Des livres écrits par Virginia Woolf, on ne dira jamais qu'ils sont charmants. Mais absolument charmant: telle est l'expression qui s'impose à la lecture du roman Le jardin blanc, délicieux polar que l'auteure américaine Stephanie Barron a imaginé en s'inspirant de Virginia Woolf!

Ex-journaliste et ex-membre de la CIA, Stephanie Barron fait dans le polar éminemment littéraire: elle a déjà consacré 11 volumes aux «enquêtes» qu'aurait menées Jane Austen en détective amateur si celle-ci avait été aux prises avec des crimes plutôt qu'avec des amours difficiles au XIXe siècle - style littéraire compris. Sept de ses enquêtes sont déjà traduites en français (Jane Austen et le testament du comte, Jane Austen et les fantômes de Netley, etc.). On l'aura compris, ces pastiches permettent à Barron de rendre un hommage inattendu et ludique à Austen.

Avec Le jardin blanc, elle rend cette fois hommage à Virginia Woolf, à son oeuvre et à sa vie. Ce roman est toutefois d'une autre eau que la série des Jane Austen parce qu'il a un pied en 1941 et l'autre en 2008 et parce qu'il oppose, avec humour, deux visions anglo-saxonnes du monde: celle des Américains et celle des Britanniques.

Dans ce roman aussi policier que romantique, Jo Bellamy est une paysagiste en visite au fameux domaine de Sissinghurst, restauré et habité par Vita Sackville-West, amie et amante de Virginia Woolf (cette dernière a écrit son roman Orlando en 1928 en s'inspirant de Vita).

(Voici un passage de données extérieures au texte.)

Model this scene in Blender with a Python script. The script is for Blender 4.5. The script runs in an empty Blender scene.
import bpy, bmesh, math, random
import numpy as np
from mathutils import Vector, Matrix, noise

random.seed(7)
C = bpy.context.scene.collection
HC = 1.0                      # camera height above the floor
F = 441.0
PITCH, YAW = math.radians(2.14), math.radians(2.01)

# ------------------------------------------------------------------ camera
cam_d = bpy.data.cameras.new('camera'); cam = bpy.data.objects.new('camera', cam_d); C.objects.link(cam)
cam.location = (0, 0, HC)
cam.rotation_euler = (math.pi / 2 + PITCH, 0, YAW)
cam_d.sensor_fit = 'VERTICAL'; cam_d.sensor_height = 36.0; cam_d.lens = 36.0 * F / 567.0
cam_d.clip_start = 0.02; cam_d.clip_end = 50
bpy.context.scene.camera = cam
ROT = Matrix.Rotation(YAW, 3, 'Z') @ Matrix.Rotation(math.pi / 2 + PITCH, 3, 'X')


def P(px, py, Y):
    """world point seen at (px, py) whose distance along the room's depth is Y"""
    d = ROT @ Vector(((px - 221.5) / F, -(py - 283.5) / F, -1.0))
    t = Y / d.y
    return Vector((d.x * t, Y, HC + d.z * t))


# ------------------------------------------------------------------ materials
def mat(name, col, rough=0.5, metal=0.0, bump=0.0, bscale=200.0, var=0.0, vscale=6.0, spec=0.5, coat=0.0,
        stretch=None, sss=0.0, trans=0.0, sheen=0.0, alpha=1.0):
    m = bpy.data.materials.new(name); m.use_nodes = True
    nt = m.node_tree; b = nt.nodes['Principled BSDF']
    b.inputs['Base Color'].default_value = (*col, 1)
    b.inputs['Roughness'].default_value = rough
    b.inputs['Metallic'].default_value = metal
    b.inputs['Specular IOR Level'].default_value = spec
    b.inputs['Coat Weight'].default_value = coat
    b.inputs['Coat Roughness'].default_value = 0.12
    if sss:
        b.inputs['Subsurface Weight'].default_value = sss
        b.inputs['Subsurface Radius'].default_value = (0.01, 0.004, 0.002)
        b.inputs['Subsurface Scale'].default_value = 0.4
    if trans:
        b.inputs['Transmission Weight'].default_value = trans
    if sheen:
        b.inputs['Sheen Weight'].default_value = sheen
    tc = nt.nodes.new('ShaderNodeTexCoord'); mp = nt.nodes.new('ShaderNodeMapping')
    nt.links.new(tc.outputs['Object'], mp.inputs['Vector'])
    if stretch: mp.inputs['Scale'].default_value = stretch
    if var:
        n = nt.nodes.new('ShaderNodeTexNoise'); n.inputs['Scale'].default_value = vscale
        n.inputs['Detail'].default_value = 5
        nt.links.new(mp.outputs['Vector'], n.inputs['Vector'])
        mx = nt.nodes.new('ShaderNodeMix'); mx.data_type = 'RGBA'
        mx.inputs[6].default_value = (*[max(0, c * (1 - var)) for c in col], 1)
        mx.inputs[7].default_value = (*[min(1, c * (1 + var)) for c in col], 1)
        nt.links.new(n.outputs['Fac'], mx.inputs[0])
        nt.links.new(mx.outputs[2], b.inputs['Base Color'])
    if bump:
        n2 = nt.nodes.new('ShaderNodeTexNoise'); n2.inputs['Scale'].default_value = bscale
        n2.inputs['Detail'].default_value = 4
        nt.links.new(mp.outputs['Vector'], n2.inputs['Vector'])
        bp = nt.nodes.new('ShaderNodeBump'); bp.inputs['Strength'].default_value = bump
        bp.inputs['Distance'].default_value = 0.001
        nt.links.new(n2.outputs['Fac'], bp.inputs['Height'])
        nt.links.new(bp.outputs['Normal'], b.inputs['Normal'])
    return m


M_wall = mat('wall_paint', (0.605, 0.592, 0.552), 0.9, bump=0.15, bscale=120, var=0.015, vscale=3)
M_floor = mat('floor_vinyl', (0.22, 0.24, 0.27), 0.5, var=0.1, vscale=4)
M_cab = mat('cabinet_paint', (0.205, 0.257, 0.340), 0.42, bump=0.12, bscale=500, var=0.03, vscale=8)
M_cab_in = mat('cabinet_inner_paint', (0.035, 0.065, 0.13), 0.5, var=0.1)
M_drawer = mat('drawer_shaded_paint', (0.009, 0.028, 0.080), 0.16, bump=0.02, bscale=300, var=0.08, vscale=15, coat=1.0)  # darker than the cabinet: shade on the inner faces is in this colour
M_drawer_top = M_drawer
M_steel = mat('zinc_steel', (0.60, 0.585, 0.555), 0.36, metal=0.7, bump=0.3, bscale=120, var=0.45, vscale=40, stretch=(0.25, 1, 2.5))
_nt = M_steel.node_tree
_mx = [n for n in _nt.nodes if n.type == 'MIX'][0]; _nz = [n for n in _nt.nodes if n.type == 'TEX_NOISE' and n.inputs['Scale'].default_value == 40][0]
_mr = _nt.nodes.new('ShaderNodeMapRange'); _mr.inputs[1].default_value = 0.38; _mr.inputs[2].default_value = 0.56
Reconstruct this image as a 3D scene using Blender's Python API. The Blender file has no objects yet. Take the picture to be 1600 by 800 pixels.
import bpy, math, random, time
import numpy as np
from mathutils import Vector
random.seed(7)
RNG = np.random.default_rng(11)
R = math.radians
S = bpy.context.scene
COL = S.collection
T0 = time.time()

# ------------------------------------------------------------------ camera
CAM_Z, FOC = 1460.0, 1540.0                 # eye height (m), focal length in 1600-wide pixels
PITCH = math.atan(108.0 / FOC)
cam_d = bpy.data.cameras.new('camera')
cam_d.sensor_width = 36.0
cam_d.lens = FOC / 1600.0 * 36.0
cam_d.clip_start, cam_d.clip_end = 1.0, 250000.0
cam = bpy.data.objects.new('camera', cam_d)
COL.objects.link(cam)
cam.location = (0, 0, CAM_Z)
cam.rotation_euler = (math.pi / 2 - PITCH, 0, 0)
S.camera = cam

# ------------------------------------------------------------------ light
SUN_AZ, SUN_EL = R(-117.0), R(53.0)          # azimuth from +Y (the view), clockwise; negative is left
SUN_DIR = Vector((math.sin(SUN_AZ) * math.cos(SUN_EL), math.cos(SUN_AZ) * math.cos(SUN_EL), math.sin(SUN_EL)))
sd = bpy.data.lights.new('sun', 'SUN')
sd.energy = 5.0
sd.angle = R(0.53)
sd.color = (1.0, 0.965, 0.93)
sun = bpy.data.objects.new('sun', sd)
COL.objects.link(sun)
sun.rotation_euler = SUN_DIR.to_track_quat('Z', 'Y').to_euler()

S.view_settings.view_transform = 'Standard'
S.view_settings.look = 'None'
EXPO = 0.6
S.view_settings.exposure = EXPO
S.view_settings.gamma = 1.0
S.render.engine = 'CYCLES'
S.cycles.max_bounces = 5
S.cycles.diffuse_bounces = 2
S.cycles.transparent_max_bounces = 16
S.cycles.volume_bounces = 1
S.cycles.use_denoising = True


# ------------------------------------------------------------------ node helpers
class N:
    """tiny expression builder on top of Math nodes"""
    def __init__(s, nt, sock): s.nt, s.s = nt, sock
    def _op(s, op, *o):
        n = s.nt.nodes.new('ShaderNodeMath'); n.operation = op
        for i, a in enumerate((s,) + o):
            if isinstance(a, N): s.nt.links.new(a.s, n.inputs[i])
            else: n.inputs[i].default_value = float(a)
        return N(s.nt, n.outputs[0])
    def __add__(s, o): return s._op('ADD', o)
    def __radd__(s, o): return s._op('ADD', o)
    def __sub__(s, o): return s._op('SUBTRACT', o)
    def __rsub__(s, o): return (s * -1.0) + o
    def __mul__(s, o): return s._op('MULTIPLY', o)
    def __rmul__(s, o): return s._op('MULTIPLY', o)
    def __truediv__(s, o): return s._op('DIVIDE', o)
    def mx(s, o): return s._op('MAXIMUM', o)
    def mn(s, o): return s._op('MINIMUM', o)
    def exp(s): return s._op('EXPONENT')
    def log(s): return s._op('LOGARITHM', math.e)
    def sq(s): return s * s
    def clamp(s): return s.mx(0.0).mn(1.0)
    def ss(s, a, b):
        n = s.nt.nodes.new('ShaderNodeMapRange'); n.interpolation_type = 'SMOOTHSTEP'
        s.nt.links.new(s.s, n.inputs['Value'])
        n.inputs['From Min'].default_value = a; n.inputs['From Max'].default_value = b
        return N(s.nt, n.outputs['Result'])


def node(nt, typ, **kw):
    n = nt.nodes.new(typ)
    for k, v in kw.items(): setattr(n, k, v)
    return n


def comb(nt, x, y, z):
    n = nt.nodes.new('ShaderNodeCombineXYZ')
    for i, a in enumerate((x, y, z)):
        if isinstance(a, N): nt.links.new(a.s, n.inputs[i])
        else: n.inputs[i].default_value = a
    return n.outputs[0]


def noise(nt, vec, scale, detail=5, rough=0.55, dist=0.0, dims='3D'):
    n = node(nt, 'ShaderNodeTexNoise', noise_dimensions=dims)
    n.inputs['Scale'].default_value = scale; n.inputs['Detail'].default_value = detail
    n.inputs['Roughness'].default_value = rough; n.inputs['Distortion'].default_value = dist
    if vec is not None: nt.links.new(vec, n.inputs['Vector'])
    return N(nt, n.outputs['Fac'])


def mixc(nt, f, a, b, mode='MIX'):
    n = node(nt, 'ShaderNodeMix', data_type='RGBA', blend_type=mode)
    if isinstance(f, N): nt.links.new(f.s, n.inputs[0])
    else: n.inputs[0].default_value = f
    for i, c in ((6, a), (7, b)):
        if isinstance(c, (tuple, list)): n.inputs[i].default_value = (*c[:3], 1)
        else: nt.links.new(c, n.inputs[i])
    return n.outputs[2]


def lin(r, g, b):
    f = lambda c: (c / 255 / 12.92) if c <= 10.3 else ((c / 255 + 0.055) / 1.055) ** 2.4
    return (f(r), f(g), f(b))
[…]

Encore aujourd'hui, on peut visiter les jardins imaginés par Vita et son mari, parmi les plus beaux d'Angleterre, dont le fameux «Jardin blanc».

Or, il se trouve que le grand-père de Jo Bellamy a vécu, jeune homme, à Sissinghurst, avant d'émigrer aux États-Unis. Et que ce grand-père vient de se suicider pour des motifs qui ont peut-être bien leur source dans ce jardin planté uniquement de fleurs blanches! Ainsi s'amorce une enquête dans le temps et l'espace (avec visite notamment des mythiques universités d'Oxford et Cambridge!), où Jo doit à la fois affronter la hargne de la chef jardinière de Sissinghurst, les avances de son richissime employeur américain, les rapports troublants avec un expert en manuscrits de la grande maison d'enchères britannique Sotheby's, les ambitions démesurées d'une professeure de littérature, la peine et l'incompréhension provoquées par le suicide de son grand-père, la quête de la «vérité» sur le suicide de Virginia Woolf...

La source

C'est après qu'on lui eut fait remarquer que le corps de Woolf n'avait été retrouvé que trois semaines après son suicide par noyade, en mars 1941, que Stephanie Barron a imaginé l'inimaginable: et si cette mort était plutôt un meurtre maquillé en suicide, ayant pour cadre la Seconde Guerre mondiale? À l'aide d'un journal intime fictif, de vraies lettres et poèmes écrits par Vita Sackville-West, d'authentiques faits de société et des relations que Virginia entretenait réellement avec sa soeur Vanessa et son mari Leonard, la New-Yorkaise réussit à créer un suspense digne de ce nom. Sans compter que ce gros polar (406 pages!) plaira aussi aux amateurs de jardins, d'Histoire avec un grand H, de romans d'espionnage, d'histoires d'amour et aux anglophiles de tout acabit.

Mais surtout, sous ses dehors franchement charmants et son ton très souvent drôle quand Yankees et Brits s'affrontent, il y a, dans Le jardin blanc, un véritable hommage à Woolf, à son écriture et à son destin, tout en nuances et en multiplicité de points de vue. De quoi donner envie de la lire ou la relire.

***1/2

> Le jardin blanc, Stephanie Barron, Éditions Nils, 406 pages.